Effects of various discharge strategies on ignition and combustion of lean natural gas mixture under the static and turbulent conditions

Abstract

Diluted combustion can promote thermal efficiency and decrease NOx emissions for natural gas engines, but also presents high cycle-by-cycle variations. Enhancing the in-cylinder flow field is beneficial for the combustion stability, but brings challenges for the stable ignition. Therefore, advanced ignition strategies are critical for extending the diluted limit. In this work, by using the constant volume combustion vessel, rapid compression and expansion machine, and multi-cylinder natural gas engine, the lean methane/air or natural gas/air mixtures under the static and turbulent conditions are established to compare various discharge strategies. The comparisons include: (1) different discharge energies, (2) power and duration enhancements with similar discharge energies, (3) the continuous discharge and multi-strike. For the static condition, once the flame kernel can be successfully established, enhancing discharge power or duration has few effects on ignition. The continuous discharge and multi-strike show no clear differences. At the lean limit, the multi-strike shows better performance than the continuous discharge.

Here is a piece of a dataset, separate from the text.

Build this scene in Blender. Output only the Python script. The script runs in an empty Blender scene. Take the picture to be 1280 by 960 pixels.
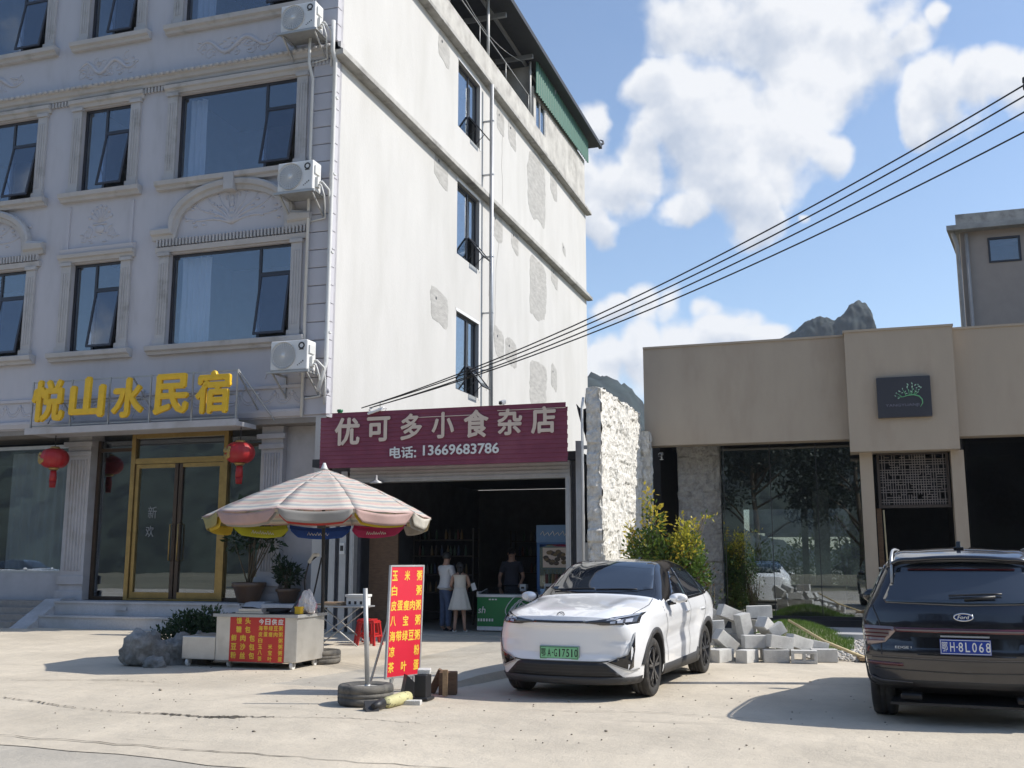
import bpy, bmesh, math, random
from mathutils import Vector, Matrix, noise
from mathutils.bvhtree import BVHTree
R = math.radians
random.seed(11)
S = bpy.context.scene
COL = S.collection
V = Vector

# ------------------------------------------------------------------ camera
FOC, EYE, PITCH, YAW = 1300.0, 1.62, math.atan(220 / 1300.0), R(18)
cd = bpy.data.cameras.new('camera')
cam = bpy.data.objects.new('camera', cd)
COL.objects.link(cam)
cam.location = (0, 0, EYE)
cam.rotation_euler = (R(90) + PITCH, 0, YAW)
cd.sensor_width = 36
cd.lens = 36 * FOC / 1280
cd.clip_end = 6000
cd.clip_start = .05
S.camera = cam
_f = V((-math.sin(YAW) * math.cos(PITCH), math.cos(YAW) * math.cos(PITCH), math.sin(PITCH)))
_r = V((math.cos(YAW), math.sin(YAW), 0))
_u = _r.cross(_f)


def ray(x, y):
    return _f + _r * ((x - 640) / FOC) - _u * ((y - 480) / FOC)


def at(x, y, Y=None, X=None, Z=None):
    """survey helper: the point of the photo at x, y on a known wall or floor plane"""
    d = ray(x, y)
    if Y is not None:
        t = Y / d.y
    elif X is not None:
        t = X / d.x
    else:
        t = (Z - EYE) / d.z
    return V((0, 0, EYE)) + d * t


# ------------------------------------------------------------------ objects
OFF = {}


def thing(name, label, cat, loc=(0, 0, 0), rotz=0.0, group=None, local=False):
    o = bpy.data.objects.new(name, None)
    COL.objects.link(o)
    o.location = loc
    o.rotation_euler = (0, 0, rotz)
    o.empty_display_size = .2
    tag(o, label, cat, group)
    OFF[o.name] = V((0, 0, 0)) if (local or rotz) else V(loc)
    return o


def tag(o, label=None, cat=None, group=None, kind=None):
    if label: o['label'] = label
    if cat: o['category'] = cat
    if group: o['group'] = group
    if kind: o['kind'] = kind
    return o


def copy_tree(o, parent=None):
    c = o.copy()
    COL.objects.link(c)
    if parent: c.parent = parent
    for ch in list(o.children):
        copy_tree(ch, c)
    return c


class MB:
    def __init__(s):
        s.v, s.f, s.m, s.sm = [], [], [], []
        s.T = None

    def add(s, verts, faces, mi=0, smooth=False):
        b = len(s.v)
        if s.T is not None:
            verts = [s.T @ V(p) for p in verts]
        s.v += [tuple(p) for p in verts]
        for f in faces:
            s.f.append([b + i for i in f]); s.m.append(mi); s.sm.append(smooth)
        return s

    def box(s, x0, x1, y0, y1, z0, z1, mi=0):
        p = [(x0, y0, z0), (x1, y0, z0), (x1, y1, z0), (x0, y1, z0), (x0, y0, z1), (x1, y0, z1), (x1, y1, z1), (x0, y1, z1)]
        return s.add(p, [(0, 3, 2, 1), (4, 5, 6, 7), (0, 1, 5, 4), (1, 2, 6, 5), (2, 3, 7, 6), (3, 0, 4, 7)], mi)

    def obox(s, c, u, v, n, a, b, d, mi=0):
        """box centred at c with axes u v n and full sizes a b d"""
        c, u, v, n = V(c), V(u).normalized() * a / 2, V(v).normalized() * b / 2, V(n).normalized() * d / 2
        p = [c - u - v - n, c + u - v - n, c + u + v - n, c - u + v - n, c - u - v + n, c + u - v + n, c + u + v + n, c - u + v + n]
        fs = [(0, 3, 2, 1), (4, 5, 6, 7), (0, 1, 5, 4), (1, 2, 6, 5), (2, 3, 7, 6), (3, 0, 4, 7)]
        if u.cross(v).dot(n) < 0: fs = [f[::-1] for f in fs]
        return s.add(p, fs, mi)

    def bar(s, p0, p1, w, h=None, up=(0, 0, 1), mi=0):
        p0, p1 = V(p0), V(p1)
        d = (p1 - p0)
        up = V(up)
        if abs(d.normalized().dot(up)) > .98: up = V((0, 1, 0))
        x = d.cross(up).normalized()
        y = x.cross(d).normalized()
        return s.obox((p0 + p1) / 2, d, x, y, d.length, w, h or w, mi)

    def tube(s, pts, r, n=8, cap=True, mi=0, flat=None):
        pts = [V(p) for p in pts]
        rs = r if isinstance(r, (list, tuple)) else [r] * len(pts)
        ring, prev = [], None
        for i, p in enumerate(pts):
            d = (pts[min(i + 1, len(pts) - 1)] - pts[max(i - 1, 0)]).normalized()
            if prev is None:
                a = V((0, 0, 1)) if abs(d.z) < .9 else V((1, 0, 0))
                x = d.cross(a).normalized()
            else:
                x = (prev - d * prev.dot(d)).normalized()
            prev = x
            y = d.cross(x)
            for k in range(n):
                t = 2 * math.pi * k / n
                o = x * math.cos(t) * rs[i] + y * math.sin(t) * rs[i]
                if flat: o -= flat[0] * o.dot(flat[0]) * (1 - flat[1])
                ring.append(p + o)
        fs = []
        for i in range(len(pts) - 1):
            for k in range(n):
                a, b = i * n + k, i * n + (k + 1) % n
                fs.append((a, b, b + n, a + n))
        s.add(ring, fs, mi, True)
        if cap:
            s.add(ring[:n], [tuple(range(n))[::-1]], mi)
            s.add(ring[-n:], [tuple(range(n))], mi)
        return s

    def cyl(s, p0, p1, r0, r1=None, n=16, mi=0):
        return s.tube([p0, p1], [r0, r0 if r1 is None else r1], n, True, mi)

    def lathe(s, prof, c=(0, 0, 0), n=24, axis='z', mi=0, smooth=True, sx=1, sy=1):
        c = V(c)
        vs = []
        for r_, h in prof:
            for k in range(n):
                t = 2 * math.pi * k / n
                a, b = r_ * math.cos(t) * sx, r_ * math.sin(t) * sy
                vs.append(c + (V((a, b, h)) if axis == 'z' else V((h, a, b)) if axis == 'x' else V((b, h, a))))
        fs = []
        for i in range(len(prof) - 1):
            for k in range(n):
                a, b = i * n + k, i * n + (k + 1) % n
                fs.append((a, b, b + n, a + n))
        return s.add(vs, fs, mi, smooth)

    def prism(s, pts, o, u, v, n, d, mi=0):
        """outline pts (a,b) in the frame o,u,v extruded by d along n"""
        o, u, v, n = V(o), V(u), V(v), V(n)
        k = len(pts)
        A = [o + u * a + v * b for a, b in pts]
        B = [p + n * d for p in A]
        ar = sum(pts[i][0] * pts[(i + 1) % k][1] - pts[(i + 1) % k][0] * pts[i][1] for i in range(k))
        flip = (ar > 0) == (u.cross(v).dot(n) * d > 0)
        fs = [tuple(range(k))[::-1], tuple(range(k, 2 * k))] + [(i, (i + 1) % k, k + (i + 1) % k, k + i) for i in range(k)]
        if not flip: fs = [f[::-1] for f in fs]
        return s.add(A + B, fs, mi)

    def ball(s, c, r, n=16, m=10, mi=0):
        rx, ry, rz = r if isinstance(r, (tuple, list)) else (r, r, r)
        c = V(c)
        vs = [c + V((0, 0, -rz))]
        for i in range(1, m):
            p = math.pi * i / m
            for k in range(n):
                t = 2 * math.pi * k / n
                vs.append(c + V((rx * math.sin(p) * math.cos(t), ry * math.sin(p) * math.sin(t), -rz * math.cos(p))))
        vs.append(c + V((0, 0, rz)))
        fs = []
        for k in range(n):
            fs.append((0, 1 + (k + 1) % n, 1 + k))
            for i in range(m - 2):
                a, b = 1 + i * n + k, 1 + i * n + (k + 1) % n
                fs.append((a, b, b + n, a + n))
            a = 1 + (m - 2) * n
            fs.append((a + k, a + (k + 1) % n, len(vs) - 1))
        return s.add(vs, fs, mi, True)

    def grid(s, fn, nu, nv, mi=0, smooth=True):
        vs = [fn(i / nu, j / nv) for j in range(nv + 1) for i in range(nu + 1)]
        fs = [(j * (nu + 1) + i, j * (nu + 1) + i + 1, (j + 1) * (nu + 1) + i + 1, (j + 1) * (nu + 1) + i) for j in range(nv) for i in range(nu)]
        return s.add(vs, fs, mi, smooth)

    def sweep(s, path, sec, n, mi=0, closed=False):
        """moulding: section sec (out, across) swept along a planar path; n is the plane's outward normal"""
        path = [V(p) for p in path]
        n = V(n)
        k, L = len(sec), len(path)
        vs = []
        for i, p in enumerate(path):
            a = path[i - 1] if (i > 0 or closed) else path[0]
            b = path[(i + 1) % L] if (i < L - 1 or closed) else path[-1]
            d = (b - a).normalized()
            x = d.cross(n).normalized()
            sc = 1.0
            if 0 < i < L - 1:
                d1 = (p - a).normalized()
                c = max(.5, d1.dot(d))
                sc = 1 / c
            for o, ac in sec:
                vs.append(p + n * o + x * ac * sc)
        fs = []
        for i in range(L if closed else L - 1):
            j = (i + 1) % L
            for q in range(k):
                q2 = (q + 1) % k
                fs.append((i * k + q, i * k + q2, j * k + q2, j * k + q))
        s.add(vs, fs, mi)
        if not closed:
            s.add(vs[:k], [tuple(range(k))[::-1]], mi)
            s.add(vs[-k:], [tuple(range(k))], mi)
        return s

    def build(s, name, mat, parent=None, loc=None, bevel=0, smooth=None, solid=0, fixn=True):
        me = bpy.data.meshes.new(name)
        if parent is not None:
            off = OFF[parent.name]
        else:
            if loc is None:
                xs = [p[0] for p in s.v]; ys = [p[1] for p in s.v]
                loc = ((min(xs) + max(xs)) / 2, (min(ys) + max(ys)) / 2, min(p[2] for p in s.v))
            off = V(loc)
        me.from_pydata([tuple(V(p) - off) for p in s.v], [], s.f)
        for mm in (mat if isinstance(mat, (list, tuple)) else [mat]):
            me.materials.append(mm)
        me.polygons.foreach_set('material_index', s.m)
        me.polygons.foreach_set('use_smooth', [bool(x) if smooth is None else smooth for x in s.sm])
        if fixn:
            bm = bmesh.new(); bm.from_mesh(me)
            bmesh.ops.remove_doubles(bm, verts=bm.verts, dist=1e-5)
            bmesh.ops.recalc_face_normals(bm, faces=bm.faces)
            bm.to_mesh(me); bm.free()
        me.update()
        o = bpy.data.objects.new(name, me)
        COL.objects.link(o)
        if parent is not None:
            o.parent = parent
        else:
            o.location = off
        OFF[o.name] = off
        if solid:
            md = o.modifiers.new('solid', 'SOLIDIFY'); md.thickness = abs(solid); md.offset = -1 if solid > 0 else 1
        if bevel:
            md = o.modifiers.new('bevel', 'BEVEL'); md.width = bevel; md.segments = 2; md.limit_method = 'ANGLE'; md.angle_limit = R(40)
        return o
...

For the turbulent condition, increasing discharge energy can promote the initial flame propagation. When the flow velocity around the spark plug increases to some extent, enhancing the discharge duration shows better performance than enhancing the discharge power. Moreover, the continuous discharge is better for the ignition processes than the multi-strike. For the multi-cylinder engine tests, compared to the single strike of one coil, the continuous discharge and multi-strike extend the lean limit from the excess air ratio of 1.51 to 1.61. The multi-strike is more beneficial for the combustion phase stability than the continuous discharge.